Why is w chosen to be 0 or 1? Because behind the scenes, everything is done with 4×4 matrices, and this choice makes the maths work nicely.
You’ll see that below, I often use just (x, y, z) and not (x, y, z, w). The four numbers only matter when you start transforming between one “space” and another, and multiplying by matrices, so (as long as you are careful) you don’t need four numbers all the time.
Calculating the normal
Now, for any given triangle in our mesh, we need a formula that will give us the “normal” direction vector. It needs to be perpendicular (at 90 degrees) to every corner of our triangle. There is a formula, and I’m not going to explain why it works, because we aren’t mathematicians.
Suppose our triangle has points A, B and C in that order (each point has an x,y,z value).
Then the normal is calculated like this: (B – A):cross(C – A)
Let’s look at this gibberish more closely.
We subtract A from B (which means subtracting the x values from each other, ie the y values from each other, and the same for z). So if A is (5, 3, 2) and B is (4, 6, 3), then B – A = (-1, 3, 1).

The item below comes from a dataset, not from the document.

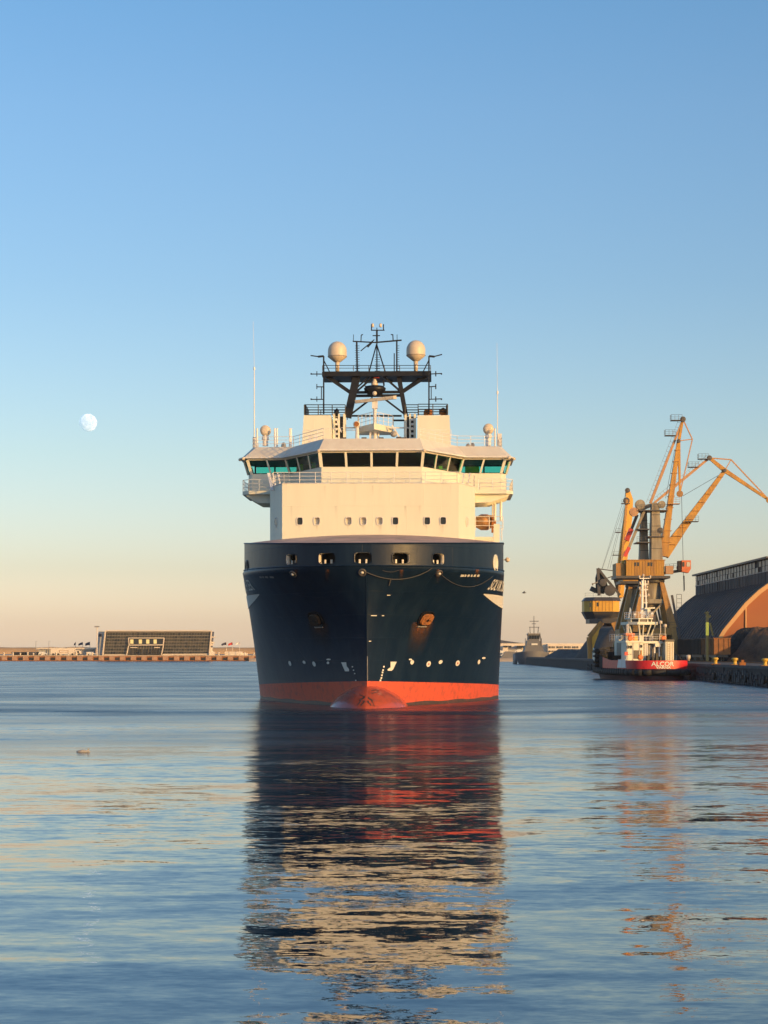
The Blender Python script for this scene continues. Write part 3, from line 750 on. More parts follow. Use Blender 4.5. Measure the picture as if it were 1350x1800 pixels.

Now when you subtract points from each other, you get a direction (because it gives you the difference between the points, ie which direction to go in, to get from one to the other). So B – A gives us the direction from A to B.
Then we do the same for C – A, which gives us another direction.
You then need the cross product of our two directions, which means multiplying all the x, y and z values together, but not x times x, y times y and z times z. It is more complex than that, which is why it is good that Codea provides a cross function to do it for you.
The result of the formula above is a direction vector (x, y, z) , which is your normal. When you give it to OpenGL to play with, you need to add a fourth number, 0, to show it is a direction, ie (x, y, z, 0).
By the way, it does matter which vertices you choose to be A, B and C, because the direction can be point out of the surface, or back into the object. Obviously we want it to point out of the surface, and if you use the formula above (ie for any three vectors, subtract the second from the first, and the third from the first, and take the cross product), that’s what you’ll get.
What do you do with normals?
Codea does absolutely nothing with normals. We will have to do all the work ourselves, in the shader.
Actually, I’m not quite right. Codea does let you set a table of normals for a mesh, ie
mesh.normals = MyTableOfNormals
with one normal for each vertex in the mesh, in the same order as mesh.vertices. We’ll see how to use them later.
Just one thing. We calculated one normal for each triangle, but each triangle has three vertices. We give each of them the same normal, because it applies to all of them.
So the way you calculate normals is to loop through your vertices three at a time, calculating the normal for each triangle and then setting it for each of the three vertices, like this
local normal = {} for i=1, #vert,3 do local n = (vert[i+1] - vert[i]):cross(vert[i+2] - vert[i]) normal[i] = n normal[i+1] = n normal[i+2] = n end
I hope this explanation hasn’t been too confusing.
Just remember that
- normals tell OpenGL which way each mesh triangle is facing, and
- normals are directions, not points.